Hada eventually decided to leave the school and take up a career as a full-time artist.
He said his decision to leave came after he realized that he had stopped wanting to paint on his own after coming home from teaching others all day.
“I would come home, and the last thing I’d want to do is pick up my own art,” Hada said.
With his decision made, Hada began his new career, merging his love of fishing and the outdoors with his paintings.
As a certified instructor for the Federation of Fly Fishers, Hada, who was already teaching fly fishing courses at his local college, also opened up a guide business to cover the expenses of being a full-time artist.
Over the next 30 years, he would spend his days taking fishers out on the water while making a name for himself as one of Arkansas’s best Plein Air artists.
- A photo of one of Duane Hada’s trout stamps for the state of Arkansas. Hada has created several stamps for the state throughout his long career as an artist. Photo by Chris Fulton/MHO.
- A photo one of Duane Hada’s trout replica’s at Rivertown Gallery in Mountain Home. Photo by Chris Fulton/MHO.
- A photo of Duane Hada’s Rivertown Gallery in Mountain Home. Photo by Chris Fulton/MHO.

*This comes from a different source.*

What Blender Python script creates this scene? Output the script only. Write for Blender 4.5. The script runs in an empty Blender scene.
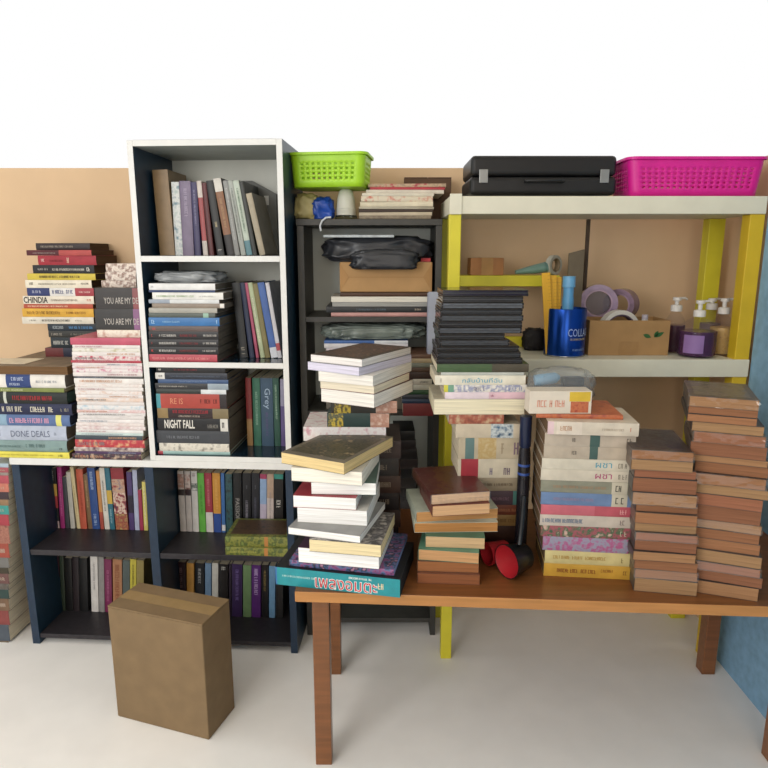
import bpy, bmesh, math, random
from mathutils import Vector, Matrix, noise
C = bpy.context.scene.collection
SC = bpy.context.scene
R = math.radians

# ------------------------------------------------------------------ camera
ZC, PITCH, FPX = 1.25, R(11.5), 640.0
cam_d = bpy.data.cameras.new('camera'); cam = bpy.data.objects.new('camera', cam_d); C.objects.link(cam)
cam_d.sensor_width = 36.0; cam_d.lens = 36.0*FPX/768.0; cam_d.clip_start = 0.02
cam.location = (0, 0, ZC); cam.rotation_euler = (math.pi/2-PITCH, 0, 0)
SC.camera = cam
CP, SP = math.cos(PITCH), math.sin(PITCH)
def ray(px, py):
    u, v = (px-384)/FPX, (384-py)/FPX
    return Vector((u, CP+v*SP, -SP+v*CP))
EYE = Vector((0, 0, ZC))
class Frame:
    def __init__(s, x=0, y=0, yaw=0):
        s.M = Matrix.Translation((x, y, 0)) @ Matrix.Rotation(yaw, 4, 'Z'); s.I = s.M.inverted()
    def at(s, px, py, d=0.0):            # pixel -> local point on the plane local y = d
        e = s.I @ EYE; r = s.I.to_3x3() @ ray(px, py)
        return e + r*((d-e.y)/r.y)
W0 = Frame()
def atz(px, py, z):
    r = ray(px, py); return EYE + r*((z-ZC)/r.z)

# ------------------------------------------------------------------ materials
def lin(c):
    c = c/255.0
    return c/12.92 if c <= .04045 else ((c+.055)/1.055)**2.4
def rgb(h):
    if isinstance(h, (tuple, list)): return tuple(h)
    return tuple(lin(int(h[i:i+2], 16)) for i in (0, 2, 4))
MC = {}
def nodes(name):
    m = bpy.data.materials.new(name); m.use_nodes = True
    nt = m.node_tree; return m, nt, nt.nodes['Principled BSDF']
def mat(h, rough=.5, var=.12, scale=30.0, metal=0.0, stretch=None, spec=.4, name=None, bump=0):
    k = (h, rough, var, scale, metal, stretch, spec, bump)
    if k in MC: return MC[k]
    m, nt, b = nodes(name or 'mat_'+str(h))
    c = rgb(h)
    b.inputs['Roughness'].default_value = rough; b.inputs['Metallic'].default_value = metal
    b.inputs['Specular IOR Level'].default_value = spec
    tc = nt.nodes.new('ShaderNodeTexCoord'); mp = nt.nodes.new('ShaderNodeMapping')
    mp.inputs['Scale'].default_value = stretch or (1, 1, 1)
    nz = nt.nodes.new('ShaderNodeTexNoise'); nz.inputs['Scale'].default_value = scale; nz.inputs['Detail'].default_value = 3
    rp = nt.nodes.new('ShaderNodeValToRGB')
    rp.color_ramp.elements[0].position = .3; rp.color_ramp.elements[1].position = .7
    rp.color_ramp.elements[0].color = tuple(x*(1-var) for x in c)+(1,)
    rp.color_ramp.elements[1].color = tuple(min(1, x*(1+var)) for x in c)+(1,)
    L = nt.links
    L.new(tc.outputs['Object'], mp.inputs['Vector']); L.new(mp.outputs['Vector'], nz.inputs['Vector'])
    L.new(nz.outputs['Fac'], rp.inputs['Fac']); L.new(rp.outputs['Color'], b.inputs['Base Color'])
    if bump:
        bp = nt.nodes.new('ShaderNodeBump'); bp.inputs['Strength'].default_value = bump; bp.inputs['Distance'].default_value = .004
        L.new(nz.outputs['Fac'], bp.inputs['Height']); L.new(bp.outputs['Normal'], b.inputs['Normal'])
    MC[k] = m; return m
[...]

- A photo of Dorothy Harp, another of Duane Hada’s assistants at Rivertown Gallery. Harp began working for Hada three years ago after she retired and enjoys watching Hada paint while at work. Photo by Chris Fulton/MHO.
“Over the last 30 years, the fly fishing guiding has shifted more towards the full-time art,” Hada said. “And that’s OK. As you get older, it gets harder to push a boat down the river every day. Most of my clients that I guided were in my art classes. They would do commission pieces of a fish.”
Throughout his long career, Hada has had his art displayed by the state of Arkansas and local governments. In 1987, Arkansas displayed one of his trout paintings for the state’s trout stamp.
He also designed the Cotter Police Department logo and created the mural inside the Norfork National Fish Hatchery. He is currently competing to display his art on Arkansas’s Quail stamp.
“I’m trying to get some pieces done for the state Quail stamp entries, and I’m putting a lot of pressure on myself to really do them well,” Hada said. “Painting a camouflaged bird on a camouflaged background is tough stuff.”
Hada’s shift from fly fishing to full-time art came with other changes as well. In 2010, Hada, with the help of his assistant Carol Starkey, set up his very own art gallery in downtown Cotter. He would stay there until his move to Mountain Home in 2016, where his art gallery has remained since.
He also began teaching more and took on young art students like Ava Obert, the youngest person to display art in the governor’s mansion in Little Rock.
“Ava came to me when she was nine years old, through a program at the library,” Hada said. “Her art teachers saw that she definitely had a little more talent and gift than your average student.”
Today, Hada continues to teach students, both young and old, how to paint in his studio. There, with a steady hand and a warm-hearted smile on his face, Hada teaches students like Zachary Rorie how to paint trout sculptures and operate paint guns before building up to larger projects.
In between sessions, he can be found shuffling around in the gallery, greeting potential buyers and forging a personal connection with them.
- Duane Hada works on a commissioned trout replica in his studio at Rivertown Gallery. Photo by Chris Fulton/MHO.
- Zachary Rorie works on a fish replica at Rivertown Gallery. Rorie is one of the many students that work alongside Hada throughout the week. Photo by Chris Fulton/MHO.
- Sometimes the paint gun has to be put away in favor of the classic paintbrush. Here, Duane Hada uses a paint brush to touch up some areas on a fish replica at Rivertown Gallery in Mountain Home. Photo by Chris Fulton/MHO.
- Duane Hada works on a painting in his studio at Rivertown Gallery. Photo by Chris Fulton/MHO.
“Most people are leery about buying an original piece of art off of a picture on the internet,” Hada said. “That’s where coming into a gallery, meeting the artist, you develop the reputation of being a hard-working, honest person that will shoot them a straight deal. That carries a lot right there.”
When he’s not in the studio in the back of Rivertown Gallery, he can be found leading young men on adventures in the outdoors through Cross Trail Outfitters, a faith-based 501(c)(3) organization that focuses on helping discover the great outdoors.
Hada said he started the organization after noticing that many of the young men at his church were spending their time inside, sitting on the couch while playing video games, instead of roaming free and playing outside.
“It’s just a huge need nowadays with boys that do not have a man in their life to show them the outdoors and anything masculine,” Hada said.